The only guy left on active duty from my class 105 (1979) is now an Admiral, and he was involved in making the movie “Act of Valor,” exactly at a time when SEALs were already way, way, way overexposed. And he’s a great guy. Obviously, the movie had total USN cooperation. Hell, the Navy virtually funded it. Big mistake, in my mind. SEALs need more promotion and publicity? In what galaxy?
So, even before the OBL books and 60 Minutes interview by “Mark Owens,” SEAL overexposure was already a very hot topic in the community. He just grabbed the 3rd rail by not having his first book vetted first, so the lightning is coming down on him hard. He is being made the example, no doubt.
I wish the teams could go back to being “The Silent Option.” Today, almost every day, I am getting emails etc about reestablishing “The SEAL Ethos.” More in the last year in the previous 20 years.
1. Shut the F up! REALLY!
2. Don’t be a buddy F-er by giving away ANY tricks or tactics! Even if they are unclass, just “tricks.”
3. Don’t sell your G.D. Trident!
“...I worked for such a soooooper dooooper way above top secret unit, that you dont even know the name of the city it was near...” LOL. Yeah, that’s about it. Well, I worked for an organization that EVERYBODY’S heard of, and we had secrets coming out of our asses. And as you pointed out down thread, ANY information is useful in a particular context. Not to mention E-8s don’t get to pick and chose what they think should be classified and what shouldn’t, I don’t care how many sea stories they’ve got to tell...
This guy’s a moron. He’s learning the hard way that the only thing lawyers care about is getting paid.
I'd trust a lawyer to do that--NOT. How do they know what is sensitive or classified?

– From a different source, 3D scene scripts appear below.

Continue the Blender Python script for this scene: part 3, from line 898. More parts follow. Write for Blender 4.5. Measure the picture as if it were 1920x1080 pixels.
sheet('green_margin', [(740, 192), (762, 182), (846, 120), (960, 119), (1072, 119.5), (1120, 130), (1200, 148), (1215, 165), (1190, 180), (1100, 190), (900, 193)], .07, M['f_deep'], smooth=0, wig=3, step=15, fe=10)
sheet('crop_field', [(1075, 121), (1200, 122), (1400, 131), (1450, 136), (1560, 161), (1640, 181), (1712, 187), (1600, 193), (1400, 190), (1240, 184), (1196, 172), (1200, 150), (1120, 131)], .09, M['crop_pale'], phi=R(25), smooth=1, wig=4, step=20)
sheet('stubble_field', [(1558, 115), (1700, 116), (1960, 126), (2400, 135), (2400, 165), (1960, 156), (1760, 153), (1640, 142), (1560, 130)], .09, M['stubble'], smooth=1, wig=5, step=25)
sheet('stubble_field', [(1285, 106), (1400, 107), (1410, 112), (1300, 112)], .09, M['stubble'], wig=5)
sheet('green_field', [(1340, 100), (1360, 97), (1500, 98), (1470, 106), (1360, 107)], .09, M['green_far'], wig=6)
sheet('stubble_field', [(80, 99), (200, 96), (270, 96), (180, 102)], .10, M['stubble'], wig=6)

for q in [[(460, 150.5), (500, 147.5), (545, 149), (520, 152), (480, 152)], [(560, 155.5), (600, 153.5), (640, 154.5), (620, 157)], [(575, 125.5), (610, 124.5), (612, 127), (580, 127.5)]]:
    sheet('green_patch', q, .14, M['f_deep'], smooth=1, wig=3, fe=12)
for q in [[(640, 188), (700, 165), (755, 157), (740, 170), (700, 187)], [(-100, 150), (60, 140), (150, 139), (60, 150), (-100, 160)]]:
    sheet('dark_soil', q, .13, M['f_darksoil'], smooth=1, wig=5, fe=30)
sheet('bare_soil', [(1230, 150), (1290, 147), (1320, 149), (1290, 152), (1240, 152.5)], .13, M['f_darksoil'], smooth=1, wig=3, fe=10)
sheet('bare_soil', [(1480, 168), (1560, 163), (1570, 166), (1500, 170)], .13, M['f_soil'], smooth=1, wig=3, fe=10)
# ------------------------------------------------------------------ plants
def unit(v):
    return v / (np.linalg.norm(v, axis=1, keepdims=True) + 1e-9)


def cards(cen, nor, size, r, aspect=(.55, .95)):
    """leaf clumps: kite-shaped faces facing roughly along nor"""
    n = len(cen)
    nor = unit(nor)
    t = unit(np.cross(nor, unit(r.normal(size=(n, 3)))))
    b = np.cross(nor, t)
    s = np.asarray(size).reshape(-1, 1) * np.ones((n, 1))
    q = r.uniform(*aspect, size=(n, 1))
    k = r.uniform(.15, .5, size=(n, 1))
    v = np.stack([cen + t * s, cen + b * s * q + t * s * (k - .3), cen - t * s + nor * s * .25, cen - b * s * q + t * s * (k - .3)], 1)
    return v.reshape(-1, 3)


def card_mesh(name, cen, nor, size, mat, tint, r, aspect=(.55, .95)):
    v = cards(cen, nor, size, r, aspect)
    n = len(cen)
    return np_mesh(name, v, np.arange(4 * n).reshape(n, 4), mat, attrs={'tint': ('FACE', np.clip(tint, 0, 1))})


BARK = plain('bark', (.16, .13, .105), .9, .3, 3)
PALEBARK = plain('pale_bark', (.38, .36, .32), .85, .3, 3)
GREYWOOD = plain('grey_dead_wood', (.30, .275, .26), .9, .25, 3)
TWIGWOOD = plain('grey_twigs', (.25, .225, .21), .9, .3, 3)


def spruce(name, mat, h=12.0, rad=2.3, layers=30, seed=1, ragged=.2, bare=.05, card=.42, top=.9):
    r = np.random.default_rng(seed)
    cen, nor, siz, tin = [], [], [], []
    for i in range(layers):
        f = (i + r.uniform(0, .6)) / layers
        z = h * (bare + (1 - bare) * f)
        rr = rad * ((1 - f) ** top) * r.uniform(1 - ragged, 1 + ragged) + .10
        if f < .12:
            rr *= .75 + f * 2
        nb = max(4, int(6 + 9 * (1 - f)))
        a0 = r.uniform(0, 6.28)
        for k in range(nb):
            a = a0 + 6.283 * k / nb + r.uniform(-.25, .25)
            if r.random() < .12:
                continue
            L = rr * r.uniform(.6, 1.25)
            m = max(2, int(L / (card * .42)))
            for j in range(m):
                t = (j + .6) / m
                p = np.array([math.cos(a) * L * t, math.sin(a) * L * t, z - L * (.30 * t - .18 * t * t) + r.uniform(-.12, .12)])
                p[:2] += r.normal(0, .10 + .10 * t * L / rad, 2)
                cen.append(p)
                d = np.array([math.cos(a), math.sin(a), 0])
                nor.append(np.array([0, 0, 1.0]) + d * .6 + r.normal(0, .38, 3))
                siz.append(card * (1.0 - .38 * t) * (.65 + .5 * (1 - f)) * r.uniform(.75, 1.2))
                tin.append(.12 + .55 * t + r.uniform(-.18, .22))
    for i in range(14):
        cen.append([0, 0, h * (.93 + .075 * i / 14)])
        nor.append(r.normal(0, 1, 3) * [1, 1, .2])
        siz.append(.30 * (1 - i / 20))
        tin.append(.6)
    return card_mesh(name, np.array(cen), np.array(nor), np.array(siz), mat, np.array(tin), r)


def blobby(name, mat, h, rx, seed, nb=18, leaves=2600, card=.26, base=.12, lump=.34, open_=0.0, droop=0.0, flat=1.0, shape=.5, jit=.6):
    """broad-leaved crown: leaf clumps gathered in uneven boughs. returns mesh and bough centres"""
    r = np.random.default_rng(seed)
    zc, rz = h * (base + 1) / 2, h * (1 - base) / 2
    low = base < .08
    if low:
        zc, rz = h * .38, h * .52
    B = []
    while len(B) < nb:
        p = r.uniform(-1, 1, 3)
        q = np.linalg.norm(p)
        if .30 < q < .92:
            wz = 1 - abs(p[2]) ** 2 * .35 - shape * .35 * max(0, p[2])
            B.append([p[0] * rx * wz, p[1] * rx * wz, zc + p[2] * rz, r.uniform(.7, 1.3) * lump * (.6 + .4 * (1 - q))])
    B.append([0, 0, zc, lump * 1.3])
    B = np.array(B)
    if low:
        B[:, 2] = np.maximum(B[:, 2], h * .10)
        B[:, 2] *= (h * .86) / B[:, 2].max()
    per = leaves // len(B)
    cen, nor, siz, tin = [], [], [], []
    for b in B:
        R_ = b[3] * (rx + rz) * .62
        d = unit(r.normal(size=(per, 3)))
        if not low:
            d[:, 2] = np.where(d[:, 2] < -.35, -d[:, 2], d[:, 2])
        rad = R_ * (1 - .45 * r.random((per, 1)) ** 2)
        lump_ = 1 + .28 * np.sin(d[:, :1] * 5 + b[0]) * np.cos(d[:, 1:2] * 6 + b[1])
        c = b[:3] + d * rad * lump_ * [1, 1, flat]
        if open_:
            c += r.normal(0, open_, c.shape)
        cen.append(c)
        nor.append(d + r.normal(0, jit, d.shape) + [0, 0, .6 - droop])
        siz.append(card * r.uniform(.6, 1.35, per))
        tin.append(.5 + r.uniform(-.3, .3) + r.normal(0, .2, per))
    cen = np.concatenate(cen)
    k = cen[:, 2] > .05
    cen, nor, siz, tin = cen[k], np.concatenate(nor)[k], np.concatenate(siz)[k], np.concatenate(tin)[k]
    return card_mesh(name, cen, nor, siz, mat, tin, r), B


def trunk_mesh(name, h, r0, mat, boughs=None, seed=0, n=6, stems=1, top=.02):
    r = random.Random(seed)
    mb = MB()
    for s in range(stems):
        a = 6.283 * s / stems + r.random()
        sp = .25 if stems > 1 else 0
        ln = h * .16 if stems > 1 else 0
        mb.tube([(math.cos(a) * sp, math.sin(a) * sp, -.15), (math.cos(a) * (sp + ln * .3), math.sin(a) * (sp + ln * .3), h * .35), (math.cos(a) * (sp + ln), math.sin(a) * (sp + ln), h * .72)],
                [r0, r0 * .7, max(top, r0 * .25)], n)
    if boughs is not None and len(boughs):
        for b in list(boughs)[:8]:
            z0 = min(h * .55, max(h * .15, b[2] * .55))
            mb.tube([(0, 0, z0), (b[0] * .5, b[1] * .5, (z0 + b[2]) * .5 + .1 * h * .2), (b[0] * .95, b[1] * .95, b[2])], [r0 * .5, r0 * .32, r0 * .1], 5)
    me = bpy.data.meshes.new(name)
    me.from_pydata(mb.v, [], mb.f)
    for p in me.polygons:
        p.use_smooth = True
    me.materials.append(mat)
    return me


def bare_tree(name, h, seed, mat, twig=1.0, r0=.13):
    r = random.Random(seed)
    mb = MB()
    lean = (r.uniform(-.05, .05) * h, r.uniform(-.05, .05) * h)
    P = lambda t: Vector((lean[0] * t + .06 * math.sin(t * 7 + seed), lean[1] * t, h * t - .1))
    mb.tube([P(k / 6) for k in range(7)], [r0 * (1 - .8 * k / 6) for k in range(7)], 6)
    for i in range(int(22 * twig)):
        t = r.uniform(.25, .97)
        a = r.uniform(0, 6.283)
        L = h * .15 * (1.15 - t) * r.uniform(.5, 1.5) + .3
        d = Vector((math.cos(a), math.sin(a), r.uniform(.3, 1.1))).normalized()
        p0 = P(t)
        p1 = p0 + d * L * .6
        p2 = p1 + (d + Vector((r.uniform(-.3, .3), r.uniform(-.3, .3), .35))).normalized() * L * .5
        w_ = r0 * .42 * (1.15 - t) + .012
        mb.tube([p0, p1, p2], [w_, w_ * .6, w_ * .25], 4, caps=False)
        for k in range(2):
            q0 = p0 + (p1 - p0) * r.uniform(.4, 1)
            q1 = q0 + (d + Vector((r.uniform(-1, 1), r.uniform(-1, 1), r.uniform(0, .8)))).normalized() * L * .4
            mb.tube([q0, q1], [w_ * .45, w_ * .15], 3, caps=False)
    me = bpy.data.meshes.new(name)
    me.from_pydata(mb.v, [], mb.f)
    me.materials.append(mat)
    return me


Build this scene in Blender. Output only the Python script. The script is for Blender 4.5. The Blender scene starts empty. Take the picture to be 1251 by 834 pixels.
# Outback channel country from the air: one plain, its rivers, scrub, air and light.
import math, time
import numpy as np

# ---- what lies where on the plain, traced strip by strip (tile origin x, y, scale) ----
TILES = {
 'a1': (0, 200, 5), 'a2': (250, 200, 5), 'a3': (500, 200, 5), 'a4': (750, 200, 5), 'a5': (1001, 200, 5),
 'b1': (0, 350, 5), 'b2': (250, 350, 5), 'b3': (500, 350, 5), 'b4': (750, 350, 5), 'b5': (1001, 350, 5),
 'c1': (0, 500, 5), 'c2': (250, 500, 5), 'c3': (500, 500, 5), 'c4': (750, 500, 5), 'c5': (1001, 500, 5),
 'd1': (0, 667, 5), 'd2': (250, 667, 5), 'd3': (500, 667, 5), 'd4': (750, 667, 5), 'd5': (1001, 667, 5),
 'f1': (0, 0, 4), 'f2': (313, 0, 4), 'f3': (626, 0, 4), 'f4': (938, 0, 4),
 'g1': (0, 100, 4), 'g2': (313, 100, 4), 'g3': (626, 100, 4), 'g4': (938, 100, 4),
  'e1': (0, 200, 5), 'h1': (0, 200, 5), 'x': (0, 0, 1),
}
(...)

This corndog should’ve listened more to his SEAL colleagues and less to his lawyers, who only give a crap about being paid. Putting himself out there like this was not smart.
It’s more than classified. It also stipulates what needs to come under review if you attempt to publicize and what countries you’re not supposed to travel to.
or just about anywhere else. There's a reason why Jesse Venture has skipped the country and is only seen on YouTube these days.